DIRECTIONS - Please give the data below again in full, exactly as it stands.
****************
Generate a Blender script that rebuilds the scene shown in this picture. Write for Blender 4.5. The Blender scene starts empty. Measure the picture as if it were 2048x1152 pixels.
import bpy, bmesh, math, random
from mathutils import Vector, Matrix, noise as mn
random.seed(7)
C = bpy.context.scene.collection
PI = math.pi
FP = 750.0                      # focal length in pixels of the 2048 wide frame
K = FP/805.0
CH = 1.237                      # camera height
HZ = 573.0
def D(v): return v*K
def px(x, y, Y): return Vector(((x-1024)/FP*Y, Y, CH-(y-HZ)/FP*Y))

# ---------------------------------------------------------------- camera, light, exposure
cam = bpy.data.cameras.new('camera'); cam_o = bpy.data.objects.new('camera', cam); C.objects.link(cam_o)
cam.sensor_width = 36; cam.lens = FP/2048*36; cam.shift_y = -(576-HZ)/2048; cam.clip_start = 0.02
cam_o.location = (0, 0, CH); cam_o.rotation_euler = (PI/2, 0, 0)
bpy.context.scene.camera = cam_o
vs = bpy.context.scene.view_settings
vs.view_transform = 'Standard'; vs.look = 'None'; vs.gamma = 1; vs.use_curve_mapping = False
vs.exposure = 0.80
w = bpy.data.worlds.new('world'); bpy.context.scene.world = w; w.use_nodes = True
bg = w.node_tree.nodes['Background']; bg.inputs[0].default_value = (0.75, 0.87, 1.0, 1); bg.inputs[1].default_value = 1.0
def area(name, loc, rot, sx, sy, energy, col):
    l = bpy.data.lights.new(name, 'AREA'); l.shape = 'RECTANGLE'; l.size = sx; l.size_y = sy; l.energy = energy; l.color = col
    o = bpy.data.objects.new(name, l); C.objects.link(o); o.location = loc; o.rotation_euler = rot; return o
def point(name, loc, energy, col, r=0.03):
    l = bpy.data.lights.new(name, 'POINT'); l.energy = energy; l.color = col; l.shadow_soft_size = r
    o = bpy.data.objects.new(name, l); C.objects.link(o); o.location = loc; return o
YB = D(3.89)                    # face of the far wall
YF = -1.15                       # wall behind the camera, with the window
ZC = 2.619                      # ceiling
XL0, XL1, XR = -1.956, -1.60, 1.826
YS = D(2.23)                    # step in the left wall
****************
SOLUTION BELOW -
Generate a Blender script that rebuilds the scene shown in this picture. Write for Blender 4.5. The Blender scene starts empty. Measure the picture as if it were 2048x1152 pixels.
import bpy, bmesh, math, random
from mathutils import Vector, Matrix, noise as mn
random.seed(7)
C = bpy.context.scene.collection
PI = math.pi
FP = 750.0                      # focal length in pixels of the 2048 wide frame
K = FP/805.0
CH = 1.237                      # camera height
HZ = 573.0
def D(v): return v*K
def px(x, y, Y): return Vector(((x-1024)/FP*Y, Y, CH-(y-HZ)/FP*Y))

# ---------------------------------------------------------------- camera, light, exposure
cam = bpy.data.cameras.new('camera'); cam_o = bpy.data.objects.new('camera', cam); C.objects.link(cam_o)
cam.sensor_width = 36; cam.lens = FP/2048*36; cam.shift_y = -(576-HZ)/2048; cam.clip_start = 0.02
cam_o.location = (0, 0, CH); cam_o.rotation_euler = (PI/2, 0, 0)
bpy.context.scene.camera = cam_o
vs = bpy.context.scene.view_settings
vs.view_transform = 'Standard'; vs.look = 'None'; vs.gamma = 1; vs.use_curve_mapping = False
vs.exposure = 0.80
w = bpy.data.worlds.new('world'); bpy.context.scene.world = w; w.use_nodes = True
bg = w.node_tree.nodes['Background']; bg.inputs[0].default_value = (0.75, 0.87, 1.0, 1); bg.inputs[1].default_value = 1.0
def area(name, loc, rot, sx, sy, energy, col):
    l = bpy.data.lights.new(name, 'AREA'); l.shape = 'RECTANGLE'; l.size = sx; l.size_y = sy; l.energy = energy; l.color = col
    o = bpy.data.objects.new(name, l); C.objects.link(o); o.location = loc; o.rotation_euler = rot; return o
def point(name, loc, energy, col, r=0.03):
    l = bpy.data.lights.new(name, 'POINT'); l.energy = energy; l.color = col; l.shadow_soft_size = r
    o = bpy.data.objects.new(name, l); C.objects.link(o); o.location = loc; return o
YB = D(3.89)                    # face of the far wall
YF = -1.15                       # wall behind the camera, with the window
ZC = 2.619                      # ceiling
XL0, XL1, XR = -1.956, -1.60, 1.826
YS = D(2.23)                    # step in the left wall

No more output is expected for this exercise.